Chopard Esprit de Fleurier Peony L.U.C XP 35mm
Chopard Esprit de Fleurier Peony L.U.C XP 35mm

The real highlight of the Fleurier Peony, however, is the decorated movement, visible through the caseback. The bridges and plates are engraved using a rare craft called Fleurisanne engraving, a technique that involves removing metal to form a raised motif, usually in a scroll or floral pattern. Once raised, the motif is polished and the base surrounding it is stippled by hand, one dot at a time, to create a grainy surface and then rhodium-plated for contrast. Fleurisanne engraving was developed and practiced in the 19th century in Fleurier, Switzerland, where the Chopard manufacture is located. It was part of the special cachet of the region’s watchmakers. Chopard has revived the tradition and trained its craftsmen in the art. It takes two and a half weeks to complete one watch, including two weeks just for the engraving of the movement.

Chopard Esprit de Fleurier Peony L.U.C XP 35mm
Chopard Esprit de Fleurier Peony L.U.C XP 35mm

The Esprit de Fleurier Peony not only has a high watchmaking exterior, but also an elite movement inside. It contains the L.U.C automatic Caliber 96.23-L, with two stacked barrels for a 65-hour power reserve and a micro-rotor that keeps it to a slim 7.5mm cased thickness – keeping a watch under 9mm has become essential now in the ladies’ category. Few manufacturers are creating slim automatic calibers for ladies’ watches, and Chopard has a definite advantage with its in-house manufacture capabilities.

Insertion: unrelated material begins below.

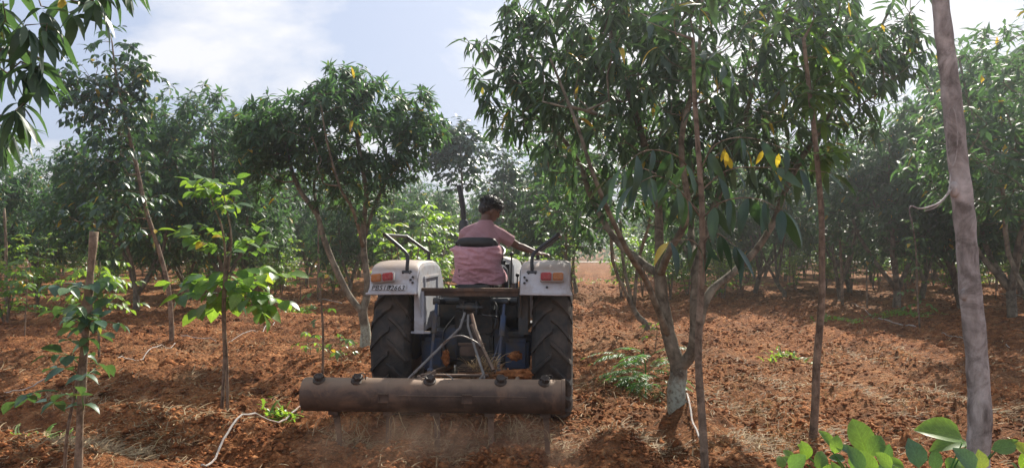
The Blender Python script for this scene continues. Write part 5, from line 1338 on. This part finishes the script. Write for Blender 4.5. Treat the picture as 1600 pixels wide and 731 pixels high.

Chopard Esprit de Fleurier Peony L.U.C XP 35mm
Chopard Esprit de Fleurier Peony L.U.C XP 35mm

The Esprit de Fleurier Peony may be particularly geared to the Asian market. It is made in a limited edition of eight, a lucky number in Asian culture, and the peony represents wealth and honor in Asian culture. Under the Tang dynasty, peonies were grown on a massive scale and the blossoming of the peony reflected the prosperity of China itself. It is symbolic of good health, abundance and happy marriages. This is not to say the watch wouldn’t appeal to a North American audience, especially to anyone who appreciates the delicacy of the Fleurisanne engraving.